Un día, el hacendoso turco comenzó a recoger la basura que
mucha gente dejaba tirada alrededor de ese pedazo de tierra sin dueños,
reciclándola de la mejor forma posible: construyó una “Baumhaus an der Mauer” o lo que es lo mismo, una “casita en el
árbol” utilizando para ello hasta la armazón y los materiales aislantes que
obtenía de viejos colchones abandonados como basura. Nunca fue más allá de sus
predios: todo lo que usó para la construcción de la icónica casita lo obtuvo en
su tierra de nadie. Entonces, terminada
la construcción, se instaló a vivir en ella. Ese pedazo de tierra sin amo se le
hizo indispensable a su corazón; aunque, gracias a la suerte de su arduo
trabajo como inmigrante y encadenado como estaba a los recuerdos de la lejana
Anatolía, comenzó a pasar los duros inviernos alemanes en una estupenda casa
que había construido en el pueblo en que nació. Cuando lo hacía, dejaba el
cuidado del huerto en manos de uno de sus mejores amigos.

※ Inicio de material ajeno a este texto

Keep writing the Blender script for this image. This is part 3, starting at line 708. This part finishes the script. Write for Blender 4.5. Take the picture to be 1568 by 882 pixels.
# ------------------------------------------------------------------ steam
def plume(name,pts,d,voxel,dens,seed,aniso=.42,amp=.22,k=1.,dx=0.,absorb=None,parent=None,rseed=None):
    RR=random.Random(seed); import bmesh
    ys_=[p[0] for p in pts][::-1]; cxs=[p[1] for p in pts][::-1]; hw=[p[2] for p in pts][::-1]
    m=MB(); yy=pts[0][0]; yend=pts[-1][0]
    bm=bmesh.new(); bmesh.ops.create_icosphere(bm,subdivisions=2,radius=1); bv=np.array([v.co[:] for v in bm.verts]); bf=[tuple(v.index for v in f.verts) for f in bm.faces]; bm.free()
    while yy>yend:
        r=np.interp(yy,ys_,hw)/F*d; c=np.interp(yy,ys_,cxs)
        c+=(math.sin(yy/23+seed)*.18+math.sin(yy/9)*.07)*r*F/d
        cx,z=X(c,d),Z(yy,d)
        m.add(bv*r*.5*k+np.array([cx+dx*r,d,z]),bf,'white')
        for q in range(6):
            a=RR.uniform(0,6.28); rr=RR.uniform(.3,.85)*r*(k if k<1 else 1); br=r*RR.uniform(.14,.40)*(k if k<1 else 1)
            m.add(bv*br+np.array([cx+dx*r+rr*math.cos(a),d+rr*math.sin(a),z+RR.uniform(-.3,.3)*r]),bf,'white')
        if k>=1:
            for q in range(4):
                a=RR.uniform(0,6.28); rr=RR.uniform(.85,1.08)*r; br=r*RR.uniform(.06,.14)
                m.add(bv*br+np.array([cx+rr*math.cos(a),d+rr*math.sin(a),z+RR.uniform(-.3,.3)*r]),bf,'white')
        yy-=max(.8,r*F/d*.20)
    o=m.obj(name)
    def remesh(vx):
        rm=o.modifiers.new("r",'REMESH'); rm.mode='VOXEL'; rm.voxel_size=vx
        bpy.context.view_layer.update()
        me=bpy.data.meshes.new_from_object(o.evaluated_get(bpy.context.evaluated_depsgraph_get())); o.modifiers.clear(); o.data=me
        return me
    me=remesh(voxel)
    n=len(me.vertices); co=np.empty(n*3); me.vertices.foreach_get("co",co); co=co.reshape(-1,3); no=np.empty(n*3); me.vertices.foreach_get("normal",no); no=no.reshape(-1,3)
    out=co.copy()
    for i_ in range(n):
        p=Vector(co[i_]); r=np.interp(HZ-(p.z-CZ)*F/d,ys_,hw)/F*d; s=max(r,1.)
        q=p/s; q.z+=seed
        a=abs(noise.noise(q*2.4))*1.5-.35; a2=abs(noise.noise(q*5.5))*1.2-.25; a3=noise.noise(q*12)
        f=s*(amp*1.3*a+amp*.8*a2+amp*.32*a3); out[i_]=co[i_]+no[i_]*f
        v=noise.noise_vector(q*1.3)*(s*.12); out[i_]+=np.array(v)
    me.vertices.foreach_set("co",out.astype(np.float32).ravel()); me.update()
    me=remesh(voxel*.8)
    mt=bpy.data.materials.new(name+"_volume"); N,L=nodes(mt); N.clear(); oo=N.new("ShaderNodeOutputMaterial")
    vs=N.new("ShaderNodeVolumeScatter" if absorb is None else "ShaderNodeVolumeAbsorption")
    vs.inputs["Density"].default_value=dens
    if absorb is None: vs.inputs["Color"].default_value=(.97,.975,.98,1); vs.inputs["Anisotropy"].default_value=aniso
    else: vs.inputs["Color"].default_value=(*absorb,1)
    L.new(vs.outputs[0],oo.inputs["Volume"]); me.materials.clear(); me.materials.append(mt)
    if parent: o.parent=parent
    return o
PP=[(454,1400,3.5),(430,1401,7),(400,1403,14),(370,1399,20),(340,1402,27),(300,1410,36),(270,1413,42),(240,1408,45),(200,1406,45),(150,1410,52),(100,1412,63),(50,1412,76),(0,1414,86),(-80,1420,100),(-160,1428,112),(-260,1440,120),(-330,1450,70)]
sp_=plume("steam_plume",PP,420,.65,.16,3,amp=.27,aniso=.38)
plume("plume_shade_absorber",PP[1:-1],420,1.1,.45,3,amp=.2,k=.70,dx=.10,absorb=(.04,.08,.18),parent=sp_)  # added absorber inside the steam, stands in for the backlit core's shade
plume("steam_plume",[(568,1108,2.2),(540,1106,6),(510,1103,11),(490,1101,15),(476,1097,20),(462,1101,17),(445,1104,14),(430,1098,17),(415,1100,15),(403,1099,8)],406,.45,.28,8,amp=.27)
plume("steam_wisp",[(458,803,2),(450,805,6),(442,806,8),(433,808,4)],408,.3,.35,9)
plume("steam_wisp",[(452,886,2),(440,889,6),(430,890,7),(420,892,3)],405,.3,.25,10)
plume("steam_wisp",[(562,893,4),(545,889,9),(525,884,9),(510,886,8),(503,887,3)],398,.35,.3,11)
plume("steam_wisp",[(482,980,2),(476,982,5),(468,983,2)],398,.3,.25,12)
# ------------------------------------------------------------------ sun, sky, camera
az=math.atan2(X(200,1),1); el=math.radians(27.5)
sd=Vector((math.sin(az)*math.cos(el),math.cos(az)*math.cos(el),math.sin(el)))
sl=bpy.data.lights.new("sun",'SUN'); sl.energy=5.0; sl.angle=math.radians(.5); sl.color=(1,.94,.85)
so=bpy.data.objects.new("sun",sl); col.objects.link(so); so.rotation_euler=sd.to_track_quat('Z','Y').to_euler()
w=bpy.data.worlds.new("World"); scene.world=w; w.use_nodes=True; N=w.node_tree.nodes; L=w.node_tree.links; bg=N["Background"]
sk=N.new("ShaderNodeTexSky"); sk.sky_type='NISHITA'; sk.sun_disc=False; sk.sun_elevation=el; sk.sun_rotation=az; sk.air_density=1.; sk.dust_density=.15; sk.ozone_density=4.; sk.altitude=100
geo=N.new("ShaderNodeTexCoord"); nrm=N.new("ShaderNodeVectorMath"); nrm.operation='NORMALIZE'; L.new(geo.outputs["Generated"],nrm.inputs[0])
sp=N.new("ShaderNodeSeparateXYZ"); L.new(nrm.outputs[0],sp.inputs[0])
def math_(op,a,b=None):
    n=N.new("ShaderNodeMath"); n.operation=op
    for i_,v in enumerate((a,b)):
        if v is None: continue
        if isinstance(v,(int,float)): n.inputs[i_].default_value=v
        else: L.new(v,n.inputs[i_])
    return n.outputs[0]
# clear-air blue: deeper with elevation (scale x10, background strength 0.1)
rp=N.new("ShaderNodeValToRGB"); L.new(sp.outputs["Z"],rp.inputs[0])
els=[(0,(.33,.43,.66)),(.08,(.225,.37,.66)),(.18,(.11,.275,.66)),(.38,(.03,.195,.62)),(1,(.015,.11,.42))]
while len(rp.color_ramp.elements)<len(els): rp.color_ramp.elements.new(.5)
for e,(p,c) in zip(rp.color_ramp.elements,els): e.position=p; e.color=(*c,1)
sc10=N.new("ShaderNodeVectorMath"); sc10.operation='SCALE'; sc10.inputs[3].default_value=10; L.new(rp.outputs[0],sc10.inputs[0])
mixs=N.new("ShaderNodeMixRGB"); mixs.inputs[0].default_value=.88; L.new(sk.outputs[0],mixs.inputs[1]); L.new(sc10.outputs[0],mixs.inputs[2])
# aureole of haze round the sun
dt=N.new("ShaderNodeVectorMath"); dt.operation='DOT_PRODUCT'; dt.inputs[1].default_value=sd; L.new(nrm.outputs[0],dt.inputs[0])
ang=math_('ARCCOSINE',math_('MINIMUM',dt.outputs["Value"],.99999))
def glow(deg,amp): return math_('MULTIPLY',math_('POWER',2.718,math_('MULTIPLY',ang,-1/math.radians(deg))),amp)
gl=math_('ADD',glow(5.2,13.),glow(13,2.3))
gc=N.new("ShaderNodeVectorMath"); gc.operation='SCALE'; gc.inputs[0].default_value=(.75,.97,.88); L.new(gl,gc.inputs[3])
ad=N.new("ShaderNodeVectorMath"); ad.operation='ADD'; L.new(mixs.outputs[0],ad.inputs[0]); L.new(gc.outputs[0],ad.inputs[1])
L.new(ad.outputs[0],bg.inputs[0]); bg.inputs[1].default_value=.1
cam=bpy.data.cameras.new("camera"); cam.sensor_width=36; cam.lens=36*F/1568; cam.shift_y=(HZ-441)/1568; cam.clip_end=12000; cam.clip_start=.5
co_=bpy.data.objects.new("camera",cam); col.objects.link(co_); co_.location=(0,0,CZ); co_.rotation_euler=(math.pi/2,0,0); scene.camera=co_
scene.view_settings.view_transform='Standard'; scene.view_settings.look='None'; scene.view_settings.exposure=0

Entonces cayó el muro. Se descubrieron rincones que los
alemanes nunca habían visto o tenían olvidados y la tierra, esa posesión
maravillosa, empezó a tener dueños: gente que estaba dispuesta a lo que fuera
por reclamar la propiedad de lo que habían tenido “antes”. El sueño de Osman
Kalin comenzó a peligrar, los habitantes de Kreuzberg
divididos por opiniones encontradas sobre la casita en el árbol, no
lograban tomar una decisión respecto a permitirle a un inmigrante turco,
musulmán, la propiedad de la pequeña parcela que en definitivas pertenecía a la
Iglesia de Santo Tomas. El gobierno de Berlín reunificada amenazaba con derruirla para atravesar el
trazado de una carretera. La solución, salomónica, vino de la curia romana:
Kalin y su familia (el viejo agricultor tan atemorizado por perder sus pertenencias
pegó con cemento al piso de la casa todo el mobiliario, incluyendo electrodomésticos)

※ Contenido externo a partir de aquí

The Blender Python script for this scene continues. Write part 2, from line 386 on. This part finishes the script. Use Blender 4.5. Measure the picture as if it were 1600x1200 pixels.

habían tratado esa tierra con esmero digno de reconocimiento: emitieron un título
de propiedad a su nombre. De nuevo la complicada legislación alemana (esta vez
la que entró en uso para evitar desaguisados como un nuevo muro) vino en su
ayuda y Kalin recuperó su huerta y su Baumhaus
an der Mauer.
Pero, el final feliz estaba lejos de llegar. El amigo del
alma a quien este señor confiaba el cuidado de su huerta cuando viajaba a su pueblo
en Turquía también se había hecho ilusiones de propietario sobre la parcela: se
armó la marimorena. Obtenido el derecho de propiedad a nombre de uno de los dos
(Osman Kalin, el fundador inicial) comenzó el pleito entre los patriarcas de
dos familias que se consideraban una sola y la amistad entre ambos viejos acabó
en malos modos; no por el valor
comercial del terreno, sino por lo que
significaba el trabajo que ambos habían hecho para restituirle la vida. La solución
que encontraron entonces fue producto de un aprendizaje de años: Construyeron
una cerca que divide el huerto en dos porciones, reservando para Osman el árbol
que sostiene la casa en la que crió a sus hijos e hizo feliz a sus nietos.

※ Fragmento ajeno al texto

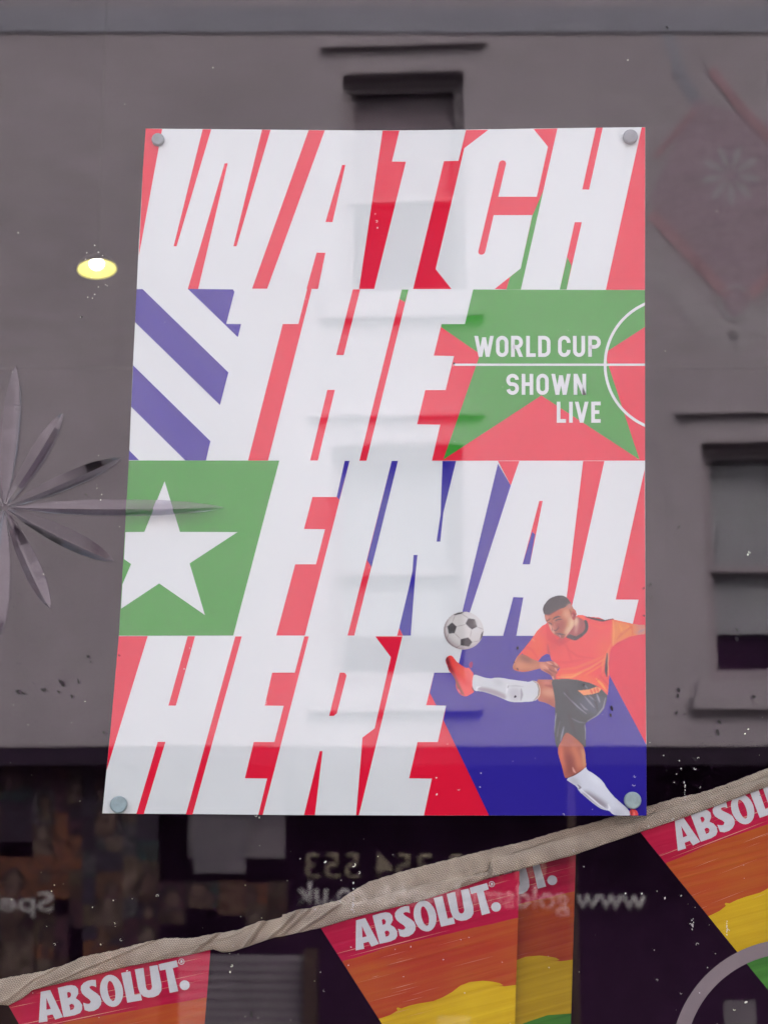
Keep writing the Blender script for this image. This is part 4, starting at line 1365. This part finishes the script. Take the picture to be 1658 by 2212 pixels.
def clip_tri(poly):
    """clip a polygon to the pennant's triangle (Sutherland-Hodgman)"""
    tri = [TL0, (TL0[0] - 7.5, TL0[1] - 12), (TR0[0] + 0.2, TR0[1] - 12), TR0, AP0]
    out = poly
    for i in range(len(tri)):
        a_, b_ = tri[i], tri[(i + 1) % len(tri)]

        def inside(p):
            return (b_[0] - a_[0]) * (p[1] - a_[1]) - (b_[1] - a_[1]) * (p[0] - a_[0]) >= -1e-9
        res = []
        for k in range(len(out)):
            p, q = out[k - 1], out[k]
            ip, iq = inside(p), inside(q)
            if ip != iq:
                d1 = (b_[0] - a_[0]) * (p[1] - a_[1]) - (b_[1] - a_[1]) * (p[0] - a_[0])
                d2 = (b_[0] - a_[0]) * (q[1] - a_[1]) - (b_[1] - a_[1]) * (q[0] - a_[0])
                t = d1 / (d1 - d2)
                res.append((p[0] + (q[0] - p[0]) * t, p[1] + (q[1] - p[1]) * t))
            if iq:
                res.append(q)
        out = res
        if not out:
            return []
    return out


def ell(cx, cy, rx, ry, rot, n_=28):
    c_, s_ = math.cos(R(rot)), math.sin(R(rot))
    return [(cx + rx * math.cos(t) * c_ - ry * math.sin(t) * s_, cy + rx * math.cos(t) * s_ + ry * math.sin(t) * c_) for t in np.linspace(0, 2 * math.pi, n_, endpoint=False)]


LET = [[[(350, 470), (427, 451), (543, 668), (480, 692), (456, 650), (412, 662), (418, 710), (347, 724)], [(399, 518), (440, 606), (404, 615)]],
       [[(488, 430), (560, 408), (600, 402), (634, 408), (656, 432), (660, 468), (640, 508), (672, 528), (695, 560), (698, 598), (682, 628), (640, 648), (590, 660), (548, 669)],
        [(566, 466), (582, 458), (596, 466), (602, 484), (594, 502), (575, 510)], [(590, 566), (608, 555), (626, 562), (634, 580), (624, 600), (601, 609)]],
       [[(797, 350), (765, 351), (730, 360), (698, 380), (678, 408), (678, 440), (692, 468), (720, 492), (752, 512), (766, 530), (756, 548), (735, 550), (703, 542), (718, 602), (755, 612),
         (795, 604), (830, 582), (850, 550), (852, 515), (838, 482), (808, 458), (775, 438), (752, 422), (748, 408), (766, 400), (786, 402), (805, 410)]],
       [ell(931, 433, 94, 133, -13), ell(930, 434, 30, 84, -13)[::-1]],
       [[(1003, 282), (1078, 265), (1122, 458), (1172, 445), (1184, 498), (1066, 524)]],
       [[(1113, 248), (1184, 231), (1212, 388), (1222, 408), (1240, 414), (1256, 404), (1262, 384), (1232, 216), (1298, 202), (1338, 360), (1340, 410), (1320, 446), (1280, 468), (1236, 475),
         (1196, 466), (1165, 440), (1148, 400)]],
       [[(1306, 196), (1452, 156), (1468, 208), (1424, 222), (1479, 408), (1410, 427), (1366, 236), (1320, 247)]],
       [ell(1529, 357, 41, 40, 0)],
       [ell(1493, 165, 25, 25, 0), ell(1493, 165, 20, 20, 0)[::-1]],
       [[(1485, 155), (1500, 152), (1504, 163), (1498, 167), (1505, 177), (1499, 178), (1492, 168), (1493, 179), (1488, 180)]]]
ORANGE = Uz([(240, 812), (330, 790), (400, 770), (480, 745), (600, 700), (700, 678), (900, 635), (1150, 580), (1350, 530), (1500, 500), (1660, 460), (1760, 440)]) + [(1150, 2160), (800, 2300), (700, 2200)]
YEL = Uz([(500, 1310), (560, 1296), (640, 1268), (700, 1230), (690, 1215), (700, 1205), (730, 1215), (800, 1190), (880, 1172), (1000, 1152), (1080, 1120), (1160, 1075), (1230, 1020), (1310, 990), (1420, 980),
          (1500, 988), (1560, 1000), (1590, 1018), (1560, 1022), (1510, 1020), (1600, 1028), (1700, 1015), (1800, 990)]) + [(1160, 2400), (840, 2400)]
GRN = [(780, 2330), (900, 2300), (960, 2290), (1010, 2262), (1060, 2245), (1130, 2240), (1150, 2500), (900, 2500)]


def pennant(root, TL, TR, y, nm='pennant', PMAT=PMAT):
    sm = sim(TL, TR)

    def lay(poly, name, mt, k, parent_):
        pp = [clip_tri(poly[0])] + poly[1:] if len(poly) == 1 else poly
        if len(pp[0]) < 3:
            return None
        loops = [sm(q) for q in pp]

        def yy(u, v):
            return y + 0.0016 * math.sin((u - TL[0]) * .012) + 0.0
        # subdivide along x so that the cloth can curl
        o = MB().prism(loops, lambda u, v: at(u, v, y - 0.00010 * k), lambda u, v: at(u, v, y - 0.00010 * k + 0.00008)).build(name, mt)
        o.parent = parent_
        return o
    base = lay([[(TL0[0] - 7.5, TL0[1] - 12), (TR0[0] + 0.2, TR0[1] - 12), TR0, AP0, TL0]], nm, PMAT['red'], 0, None)
    keep(base, root)
    inv = Matrix.Identity(4)
    lay([ORANGE], 'orange_band', PMAT['orange'], 1, base)
    lay([YEL], 'yellow_band', PMAT['yellow'], 2, base)
    lay([GRN], 'green_band', PMAT['green'], 3, base)
    for poly in LET:
        # keep only letters that fall on this pennant
        lay([Uz(q) for q in poly] if len(poly) > 1 else [Uz(poly[0])], 'letter', PMAT['white'], 4, base)
    rs = random.Random(int(TL[0]))
    sl = (TR0[1] - TL0[1]) / (TR0[0] - TL0[0])
    mbs = MB()
    defs = [(72, 560, 800, 2.0, 0), (1200, 1660, 560, 2.0, 0), (380, 1700, 748, 2.4, 0), (270, 1150, 850, 3.0, 0), (960, 1750, 690, 1.6, 0)]
    for k in range(20):
        x0 = rs.uniform(60, 1300)
        off = rs.uniform(560, 1500)
        defs.append((x0, x0 + rs.uniform(60, 420), off, rs.uniform(.5, 1.7), 1))
    for (xa, xb, off, w_, jit) in defs:
        # streak lies parallel to the tape: y = off - 0.262 x (in the enlarged frame)
        pa = Uz([(xa, off - 0.262 * (xa - 0) + 0)])[0]
        pb = Uz([(xb, off - 0.262 * (xb - 0) + 0)])[0]
        if jit and w_ > 1:
            pass
        q = [(pa[0], pa[1]), ((pa[0] + pb[0]) / 2, (pa[1] + pb[1]) / 2 - w_ * .32), pb, ((pa[0] + pb[0]) / 2, (pa[1] + pb[1]) / 2 + w_ * .32)]
        q = clip_tri(q)
        if len(q) >= 3:
            mbs.prism([sm(q)], lambda u, v: at(u, v, y - 0.00035), lambda u, v: at(u, v, y - 0.00033))
    o = mbs.build('paint_streak', PMAT['streak'])
    o.parent = base
    return base


pa_ = pennant(b1, (692, 2004), (1121, 1893), 0.0335)
pb_ = pennant(b1, (9, 2155), (454, 2063), 0.0335)
pc_ = pennant(b1, (1382, 1798), (1795, 1640), 0.0335)
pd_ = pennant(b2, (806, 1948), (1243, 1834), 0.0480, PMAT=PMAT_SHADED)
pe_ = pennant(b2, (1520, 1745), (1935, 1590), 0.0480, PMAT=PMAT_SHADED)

# ------------------------------------------------------------------ ring transfer on the inside of the glass
o1 = Z(1300, 1850, 653)
outer_ = o1([(1065, 1917), (1150, 1740), (1290, 1570), (1450, 1460), (1658, 1385)])


def circ3(a_, b_, c_):
    ax, ay = a_
    bx, by = b_
    cx_, cy_ = c_
    d = 2 * (ax * (by - cy_) + bx * (cy_ - ay) + cx_ * (ay - by))
    ux = ((ax * ax + ay * ay) * (by - cy_) + (bx * bx + by * by) * (cy_ - ay) + (cx_ * cx_ + cy_ * cy_) * (ay - by)) / d
    uy = ((ax * ax + ay * ay) * (cx_ - bx) + (bx * bx + by * by) * (ax - cx_) + (cx_ * cx_ + cy_ * cy_) * (bx - ax)) / d
    return ux, uy, math.hypot(ax - ux, ay - uy)


ox, oy, orr = circ3(outer_[0], outer_[2], outer_[4])
ringo = [(ox + orr * math.cos(t), oy + orr * math.sin(t)) for t in np.linspace(0, 2 * math.pi, 140, endpoint=False)]
ringi = [(ox + (orr - 31) * math.cos(t), oy + (orr - 31) * math.sin(t)) for t in np.linspace(0, 2 * math.pi, 140, endpoint=False)][::-1]
rg = MB().prism([ringo, ringi], lambda u, v: at(u, v, 0.0034), lambda u, v: at(u, v, 0.0036)).build('ring_sticker', mat('frosted_vinyl', (0.20, 0.165, 0.165), 0.8, 0.2, 0.08, 20))
tag(rg, 'large grey ring of frosted vinyl stuck to the glass over the outermost pennant', 'sticker')

# ------------------------------------------------------------------ lamp in the room
m_ = bpy.data.materials.new('lamp_inner')
m_.use_nodes = True
q = m_.node_tree.nodes['Principled BSDF']
q.inputs['Base Color'].default_value = (0.2, 0.17, 0.04, 1)
q.inputs['Emission Color'].default_value = (0.66, 0.60, 0.115, 1)
q.inputs['Emission Strength'].default_value = 0.20
lin_m = m_
m_ = bpy.data.materials.new('lamp_bulb')
m_.use_nodes = True
q = m_.node_tree.nodes['Principled BSDF']
q.inputs['Emission Color'].default_value = (1.0, 0.97, 0.85, 1)
q.inputs['Emission Strength'].default_value = 3.0
bulb_m = m_
lp = at(210, 582, 2.3)
lamp = empty('pendant_lamp', lp, 'lit yellow bowl lamp with white bulb shining inside the dark pub', 'lamp')
ru = 43 * (2.3 + 1.7) / FPX
k = 36
rot = Matrix.Rotation(R(-7), 4, 'Y') @ Matrix.Rotation(R(-9), 4, 'X')
for nm, prof, mm in (('lamp_shade', [(1.04, 0.0), (1.06, .02), (0.9, .35), (0.5, .75), (0.12, .95)], mat('black_shade', (0.006, 0.004, 0.006), 1.0, 0.0)), ('lamp_inner', [(1.0, 0.005), (0.88, .3), (0.5, .65), (0.05, .85)], lin_m),
                     ('bulb', [(0.02, .05), (0.22, .10), (0.34, .24), (0.36, .40), (0.2, .6)], bulb_m)):
    vs_ = []
    for rr, zz in prof:
        vs_ += [lp + rot @ Vector((rr * ru * math.cos(2 * math.pi * i / k), rr * ru * math.sin(2 * math.pi * i / k), zz * ru)) for i in range(k)]
    fs = []
    for a_ in range(len(prof) - 1):
        fs += [(a_ * k + i, a_ * k + (i + 1) % k, (a_ + 1) * k + (i + 1) % k, (a_ + 1) * k + i) for i in range(k)]
    if nm == 'bulb':
        fs.append(tuple(range(k)))
    keep(mesh_obj(nm, vs_, fs, mm, None, True), lamp)
keep(MB().box(lp.x - .0005, lp.x + .0005, lp.y - .0005, lp.y + .0005, lp.z + ru * .9, 4.2).build('cord', mat('black_flex', (0.006, 0.004, 0.006), 1.0, 0.0)), lamp)

# ------------------------------------------------------------------ splashes and dirt on the outside of the glass
pale_m = mat('dried_splash', (0.55, 0.52, 0.50), 0.6, 0.5)
dark_m = mat('dirt_fleck', (0.02, 0.015, 0.02), 0.8, 0.2)
pale, dark = MB(), MB()


def fleck(mb, u, v, r_, el=1.0, rot=0.0):
    n_ = 9
    c_, s_ = math.cos(rot), math.sin(rot)
    pts = []
    for i in range(n_):
        t = 2 * math.pi * i / n_
        rr = r_ * rng.uniform(.6, 1.15)
        a_, b_ = rr * el * math.cos(t), rr * math.sin(t)
        pts.append((u + a_ * c_ - b_ * s_, v + a_ * s_ + b_ * c_))
    mb.prism([pts], lambda x, y_: at(x, y_, -0.0036), lambda x, y_: at(x, y_, -0.0031))


def crescent(u, v, r_):
    a0 = rng.uniform(0, 6.28)
    a1 = a0 + rng.uniform(2.5, 5.0)
    ts = np.linspace(a0, a1, 10)
    w_ = r_ * rng.uniform(.25, .4)
    pts = [(u + r_ * math.cos(t), v + r_ * math.sin(t)) for t in ts] + [(u + (r_ - w_) * math.cos(t), v + (r_ - w_) * math.sin(t)) for t in ts[::-1]]
    pale.prism([pts], lambda x, y_: at(x, y_, -0.0036), lambda x, y_: at(x, y_, -0.0031))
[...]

Han pasado algunos años. La guerra fría ha terminado. Ambos
parceleros han envejecido y aun son enemigos: el huerto de Osman es el único
pedazo de tierra urbana que hoy, en Berlín, continúa dividida en dos porciones.
Ni Osman pasa para el lado que su amigo reclama como suyo, ni el amigo hace
otro tanto. Así mantienen una frágil paz. Los recuerdos de Anatolía, de las
guerras, del muro e incluso de sus pleitos de tres décadas empiezan a ser
borrados por el Alzheimer de ambos protagonistas; pero, hoy, en una calle de Kreuzberg, un resabio del muro de Berlín
espera por la construcción de otros muros que hagan más estrechas las fronteras
de un mundo que, alguna vez, también fue de nadie.
Es una suerte que los hijos de ambos, hermanados por la
costumbre de muchos años, se sientan en las afueras del huerto a reír de la
testarudez de este par de ancianos y venderle refrescos fríos a los paseantes
que han convertido el huerto de Kalin en un importante atractivo turístico,
mientras buscan afanosos una reedición de la gesta heroica que devolvió la
dignidad republicana a su tierra de adopción. Es una pena que esa gesta heroica
parece traspapelada entre costosos vestidos de Ralph Lauren y cajas de regalo de Tiffany and Co.